#### EXERCISE INSTRUCTIONS:
Repeat the data that follows, word for word, without the images.

#### PROVIDED MATERIAL:

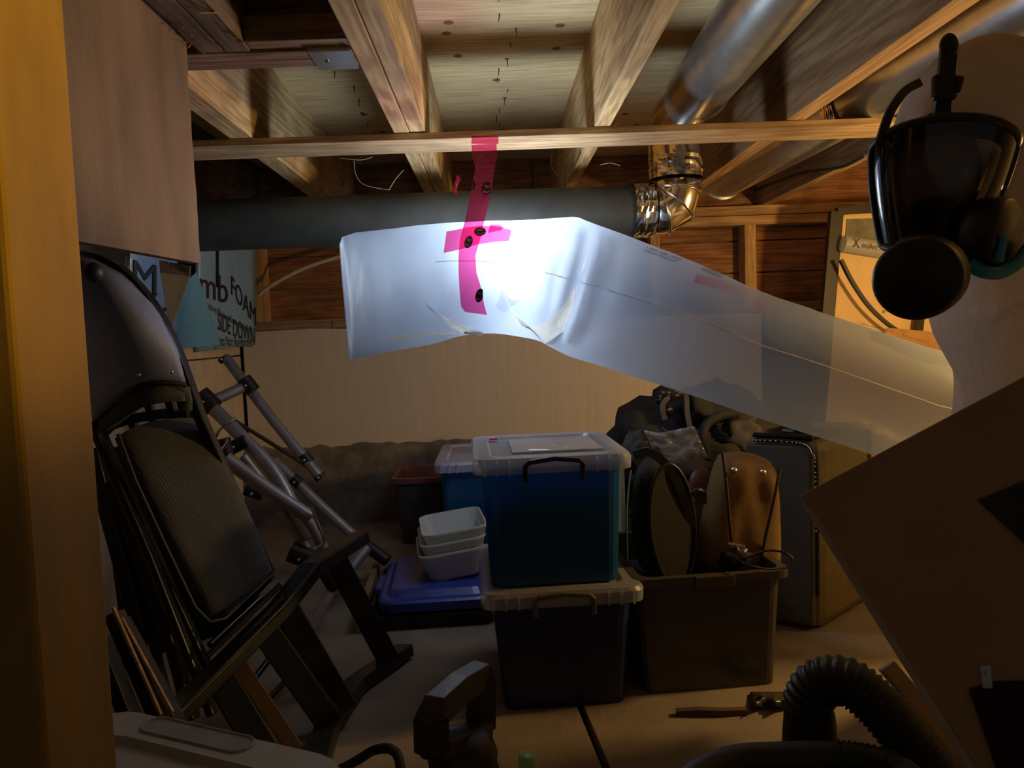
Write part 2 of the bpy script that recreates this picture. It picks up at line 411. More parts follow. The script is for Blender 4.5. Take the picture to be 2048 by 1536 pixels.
for u, w_ in ((515, .045), (900, .04), (1312, .04), (1502, .05), (1720, .04), (1900, .04)):
    x = at(u, 550, 3.34).x
    part('stud', MB().box(x-w_/2, x+w_/2, 3.34, 3.43, zf1+.043, zp-.084), M['stud'], wall)
zz = zf1+.043; k = 0
while zz < zp-.1:
    h = min(.142, zp-.083-zz)
    part('sheathing_plank', MB().box(-1.45, 2.4, 3.432, 3.455, zz+.001, zz+h-.003), M['plank'], wall); zz += .145; k += 1
part('rim_board', MB().box(-1.45, .20, 3.40, 3.44, HB, HC-.002), M['plank'], wall)
part('rim_board', MB().box(.204, 2.4, 3.40, 3.44, HB, HC-.002), M['plank'], wall)

# left wall: old foam boards with a framed wall above
wl = part('wall_left', MB().box(-1.45, -1.19, -.9, 3.46, -.03, HC), M['concrete']); wl['kind'] = 'structure'
zl = at(430, 690, 3.0).z
part('foam_panel', MB().box(-1.188, -1.125, 2.35, 3.322, .0, zl-.055), M['foam_old'], wl, bev=.004)
part('foam_panel', MB().box(-1.188, -1.125, 2.35, 3.322, zl-.05, zl), M['foam_old'], wl, bev=.004)
part('foam_panel', MB().box(-1.188, -1.125, 1.2, 2.345, .0, zl), M['foam_old'], wl, bev=.004)
wr = part('wall_right', MB().box(2.4, 2.5, -.9, 3.5, -.03, HC), M['concrete']); wr['kind'] = 'structure'


# ================================================================== CEILING FRAMING
def joist(x0, x1, y0, y1, m, label, split=False, z0=HB):
    if split:
        t = thing('floor_joist', label, 'joist', (x0, y0, z0), 'floor joists'); xm = (x0+x1)/2
        for a, b_ in ((x0, xm-.001), (xm+.001, x1)): part('joist_board', MB().box(a, b_, y0, y1, z0+random.uniform(0, .002), HC), m, t, bev=.002)
        return t
    return single('floor_joist', MB().box(x0, x1, y0, y1, z0, HC), m, label, 'joist', 'floor joists', bev=.002)


joist(-.236, -.156, -1., 3.395, M['joist'], 'doubled floor joist with a line down its underside, left of the pink tape', True)
joist(.281, .322, -1., 3.395, M['joist'], 'pale single floor joist between the pink tape and the shiny duct pipe')
joist(.782, .832, -1., 3.395, M['joist_red'], 'floor joist with ringed grain between the two galvanised pipes')
joist(1.215, 1.26, -1., 3.395, M['joist_red'], 'floor joist with a thin cable stapled along it, right of the second pipe')
joist(-.655, -.598, 1.475, 3.395, M['joist'], 'pale floor joist behind the cross header, left of the doubled joist')
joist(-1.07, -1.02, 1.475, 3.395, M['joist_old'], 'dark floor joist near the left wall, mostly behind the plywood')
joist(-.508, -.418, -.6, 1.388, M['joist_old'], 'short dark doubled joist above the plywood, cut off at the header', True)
hd = thing('header_beam', 'doubled cross header at top left with a metal hanger plate', 'beam', (-.7, 1.39, HB))
part('header_board', MB().box(-1.1, -.238, 1.390, 1.430, HB, HC), M['header'], hd, bev=.002)
part('header_board', MB().box(-1.1, -.238, 1.433, 1.473, HB+.001, HC), M['header'], hd, bev=.002)
part('ledger_strip', MB().box(-.417, -.238, 1.35, 1.389, HB+.005, HB+.05), M['header'], hd, bev=.002)
hp = MB().box(-.315, -.239, 1.385, 1.476, HB-.004, HB-.001); hp.box(-.315, -.239, 1.383, 1.386, HB-.004, HB+.03)
hp.lathe([(.004, -.006), (.004, -.003)], (-.29, 1.43, HB), (0, 0, 1), 10)
part('hanger_plate', hp, M['galv'], hd, label='bent galvanised hanger plate')
sp = MB()
for k in range(12):
    y = 1.37-.03*k*random.random(); x = random.choice((-.508, -.42, -.46)); sp.bar((x, y, HB+.003), (x+random.uniform(-.02, .03), y-random.uniform(.01, .04), HB-.012), .003, .0015)
single('wood_splinters', sp, M['stud'], 'pale splinters hanging at the sawn end of the short dark joist', 'splinters')['kind'] = 'stuff'
zs = .5+.82
xs0, xs1 = gr(392, 318, zs).x, gr(1762, 270, zs).x
single('furring_strip', MB().box(xs0-.1, xs1, 1.955, 2.095, zs, HB-.001), M['strap'], 'long flat wood strip nailed across under the joists', 'strip', bev=.0015)

# post and plywood panel at the left
pa, pb = at(237, 1536, .62), at(128, 0, .62)
dv = (pb-pa)/(pb.z-pa.z); p0 = pa-dv*pa.z; p1 = pa+dv*(HB-pa.z)
single('wood_post', MB().hexa([p0+V(q) for q in ((-.14, -.095, 0), (0, -.095, 0), (0, 0, 0), (-.14, 0, 0))], [p1+V(q) for q in ((-.14, -.095, 0), (0, -.095, 0), (0, 0, 0), (-.14, 0, 0))]),
       M['post'], 'rough wooden post at the left edge of the picture', 'post', bev=.004)
XP = -.512
yf = atx(402, 300, XP).y
pt = [atx(401, 92, XP), atx(404, 527, XP)]; nb = atx(165, 483, XP)
sl = (pt[1].z-nb.z)/(pt[1].y-nb.y); yn = .45
pan = [V((XP, pt[0].y, HC-.05)), V((XP, pt[1].y, pt[1].z)), V((XP, nb.y, nb.z)), V((XP, yn, pt[1].z+sl*(yn-pt[1].y))), V((XP, yn, HC-.05))]
# rough saw-cut far edge
rough = [V((XP, pt[1].y+random.uniform(-.002, .002), HC-.05+(pt[1].z-HC+.05)*i/24)) for i in range(25)]
single('plywood_panel', MB().prism([V((p.x-.02, p.y, p.z)) for p in rough+pan[2:4]+[pan[4]]], (.018, 0, 0)), M['ply_panel'], 'stained plywood panel hanging under the short joist beside the left post', 'plywood')

# ================================================================== DUCTS
du = thing('air_duct', 'dusty grey duct pipe with foil joints and shiny elbow rising to a galvanised pipe', 'duct', at(830, 440, 2.33))
g0, g1 = at(408, 452, 2.36), at(1283, 421, 2.36); rg = .078
dd = (g1-g0).normalized()
part('gray_pipe', MB().tube([g0-dd*.03, g0+(g1-g0)*.5, g1], rg, 28), M['duct_gray'], du, label='dusty grey pipe')
fb = MB()
def foilband(mb, p, q, r, n=30, m=9, amp=.004, seed=0):
    d = q-p; a, b_ = basis(d); rows = []
    for i in range(m+1):
        c = p+d*(i/m); rows.append([c+(a*math.cos(t)+b_*math.sin(t))*(r+amp*(1+noise.noise(V((math.cos(t)*4, math.sin(t)*4, i*.9+seed))))) for t in (2*math.pi*k/n for k in range(n))])
    mb.loft(rows, False, False, False)
foilband(fb, g1-dd*.03, g1+dd*.035, rg+.0015)
part('foil_tape', fb, M['foil'], du)
colx = at(1350, 300, 2.36).x
P1 = g1+dd*.03; top_el = V((colx, 2.36, at(1350, 352, 2.36).z))
path = [P1, g1+dd*.06, at(1350, 412, 2.36), V((colx, 2.36, at(1350, 366, 2.36).z)), top_el]
el = [P1]; A, B_, C_ = P1, V((colx, 2.36, P1.z)), top_el
el = [A, A+(B_-A)*.42, A+(B_-A)*.84+(C_-B_)*.18, B_+(C_-B_)*.56, C_]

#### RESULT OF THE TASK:
Write part 2 of the bpy script that recreates this picture. It picks up at line 411. More parts follow. The script is for Blender 4.5. Take the picture to be 2048 by 1536 pixels.
for u, w_ in ((515, .045), (900, .04), (1312, .04), (1502, .05), (1720, .04), (1900, .04)):
    x = at(u, 550, 3.34).x
    part('stud', MB().box(x-w_/2, x+w_/2, 3.34, 3.43, zf1+.043, zp-.084), M['stud'], wall)
zz = zf1+.043; k = 0
while zz < zp-.1:
    h = min(.142, zp-.083-zz)
    part('sheathing_plank', MB().box(-1.45, 2.4, 3.432, 3.455, zz+.001, zz+h-.003), M['plank'], wall); zz += .145; k += 1
part('rim_board', MB().box(-1.45, .20, 3.40, 3.44, HB, HC-.002), M['plank'], wall)
part('rim_board', MB().box(.204, 2.4, 3.40, 3.44, HB, HC-.002), M['plank'], wall)

# left wall: old foam boards with a framed wall above
wl = part('wall_left', MB().box(-1.45, -1.19, -.9, 3.46, -.03, HC), M['concrete']); wl['kind'] = 'structure'
zl = at(430, 690, 3.0).z
part('foam_panel', MB().box(-1.188, -1.125, 2.35, 3.322, .0, zl-.055), M['foam_old'], wl, bev=.004)
part('foam_panel', MB().box(-1.188, -1.125, 2.35, 3.322, zl-.05, zl), M['foam_old'], wl, bev=.004)
part('foam_panel', MB().box(-1.188, -1.125, 1.2, 2.345, .0, zl), M['foam_old'], wl, bev=.004)
wr = part('wall_right', MB().box(2.4, 2.5, -.9, 3.5, -.03, HC), M['concrete']); wr['kind'] = 'structure'


# ================================================================== CEILING FRAMING
def joist(x0, x1, y0, y1, m, label, split=False, z0=HB):
    if split:
        t = thing('floor_joist', label, 'joist', (x0, y0, z0), 'floor joists'); xm = (x0+x1)/2
        for a, b_ in ((x0, xm-.001), (xm+.001, x1)): part('joist_board', MB().box(a, b_, y0, y1, z0+random.uniform(0, .002), HC), m, t, bev=.002)
        return t
    return single('floor_joist', MB().box(x0, x1, y0, y1, z0, HC), m, label, 'joist', 'floor joists', bev=.002)


joist(-.236, -.156, -1., 3.395, M['joist'], 'doubled floor joist with a line down its underside, left of the pink tape', True)
joist(.281, .322, -1., 3.395, M['joist'], 'pale single floor joist between the pink tape and the shiny duct pipe')
joist(.782, .832, -1., 3.395, M['joist_red'], 'floor joist with ringed grain between the two galvanised pipes')
joist(1.215, 1.26, -1., 3.395, M['joist_red'], 'floor joist with a thin cable stapled along it, right of the second pipe')
joist(-.655, -.598, 1.475, 3.395, M['joist'], 'pale floor joist behind the cross header, left of the doubled joist')
joist(-1.07, -1.02, 1.475, 3.395, M['joist_old'], 'dark floor joist near the left wall, mostly behind the plywood')
joist(-.508, -.418, -.6, 1.388, M['joist_old'], 'short dark doubled joist above the plywood, cut off at the header', True)
hd = thing('header_beam', 'doubled cross header at top left with a metal hanger plate', 'beam', (-.7, 1.39, HB))
part('header_board', MB().box(-1.1, -.238, 1.390, 1.430, HB, HC), M['header'], hd, bev=.002)
part('header_board', MB().box(-1.1, -.238, 1.433, 1.473, HB+.001, HC), M['header'], hd, bev=.002)
part('ledger_strip', MB().box(-.417, -.238, 1.35, 1.389, HB+.005, HB+.05), M['header'], hd, bev=.002)
hp = MB().box(-.315, -.239, 1.385, 1.476, HB-.004, HB-.001); hp.box(-.315, -.239, 1.383, 1.386, HB-.004, HB+.03)
hp.lathe([(.004, -.006), (.004, -.003)], (-.29, 1.43, HB), (0, 0, 1), 10)
part('hanger_plate', hp, M['galv'], hd, label='bent galvanised hanger plate')
sp = MB()
for k in range(12):
    y = 1.37-.03*k*random.random(); x = random.choice((-.508, -.42, -.46)); sp.bar((x, y, HB+.003), (x+random.uniform(-.02, .03), y-random.uniform(.01, .04), HB-.012), .003, .0015)
single('wood_splinters', sp, M['stud'], 'pale splinters hanging at the sawn end of the short dark joist', 'splinters')['kind'] = 'stuff'
zs = .5+.82
xs0, xs1 = gr(392, 318, zs).x, gr(1762, 270, zs).x
single('furring_strip', MB().box(xs0-.1, xs1, 1.955, 2.095, zs, HB-.001), M['strap'], 'long flat wood strip nailed across under the joists', 'strip', bev=.0015)

# post and plywood panel at the left
pa, pb = at(237, 1536, .62), at(128, 0, .62)
dv = (pb-pa)/(pb.z-pa.z); p0 = pa-dv*pa.z; p1 = pa+dv*(HB-pa.z)
single('wood_post', MB().hexa([p0+V(q) for q in ((-.14, -.095, 0), (0, -.095, 0), (0, 0, 0), (-.14, 0, 0))], [p1+V(q) for q in ((-.14, -.095, 0), (0, -.095, 0), (0, 0, 0), (-.14, 0, 0))]),
       M['post'], 'rough wooden post at the left edge of the picture', 'post', bev=.004)
XP = -.512
yf = atx(402, 300, XP).y
pt = [atx(401, 92, XP), atx(404, 527, XP)]; nb = atx(165, 483, XP)
sl = (pt[1].z-nb.z)/(pt[1].y-nb.y); yn = .45
pan = [V((XP, pt[0].y, HC-.05)), V((XP, pt[1].y, pt[1].z)), V((XP, nb.y, nb.z)), V((XP, yn, pt[1].z+sl*(yn-pt[1].y))), V((XP, yn, HC-.05))]
# rough saw-cut far edge
rough = [V((XP, pt[1].y+random.uniform(-.002, .002), HC-.05+(pt[1].z-HC+.05)*i/24)) for i in range(25)]
single('plywood_panel', MB().prism([V((p.x-.02, p.y, p.z)) for p in rough+pan[2:4]+[pan[4]]], (.018, 0, 0)), M['ply_panel'], 'stained plywood panel hanging under the short joist beside the left post', 'plywood')

# ================================================================== DUCTS
du = thing('air_duct', 'dusty grey duct pipe with foil joints and shiny elbow rising to a galvanised pipe', 'duct', at(830, 440, 2.33))
g0, g1 = at(408, 452, 2.36), at(1283, 421, 2.36); rg = .078
dd = (g1-g0).normalized()
part('gray_pipe', MB().tube([g0-dd*.03, g0+(g1-g0)*.5, g1], rg, 28), M['duct_gray'], du, label='dusty grey pipe')
fb = MB()
def foilband(mb, p, q, r, n=30, m=9, amp=.004, seed=0):
    d = q-p; a, b_ = basis(d); rows = []
    for i in range(m+1):
        c = p+d*(i/m); rows.append([c+(a*math.cos(t)+b_*math.sin(t))*(r+amp*(1+noise.noise(V((math.cos(t)*4, math.sin(t)*4, i*.9+seed))))) for t in (2*math.pi*k/n for k in range(n))])
    mb.loft(rows, False, False, False)
foilband(fb, g1-dd*.03, g1+dd*.035, rg+.0015)
part('foil_tape', fb, M['foil'], du)
colx = at(1350, 300, 2.36).x
P1 = g1+dd*.03; top_el = V((colx, 2.36, at(1350, 352, 2.36).z))
path = [P1, g1+dd*.06, at(1350, 412, 2.36), V((colx, 2.36, at(1350, 366, 2.36).z)), top_el]
el = [P1]; A, B_, C_ = P1, V((colx, 2.36, P1.z)), top_el
el = [A, A+(B_-A)*.42, A+(B_-A)*.84+(C_-B_)*.18, B_+(C_-B_)*.56, C_]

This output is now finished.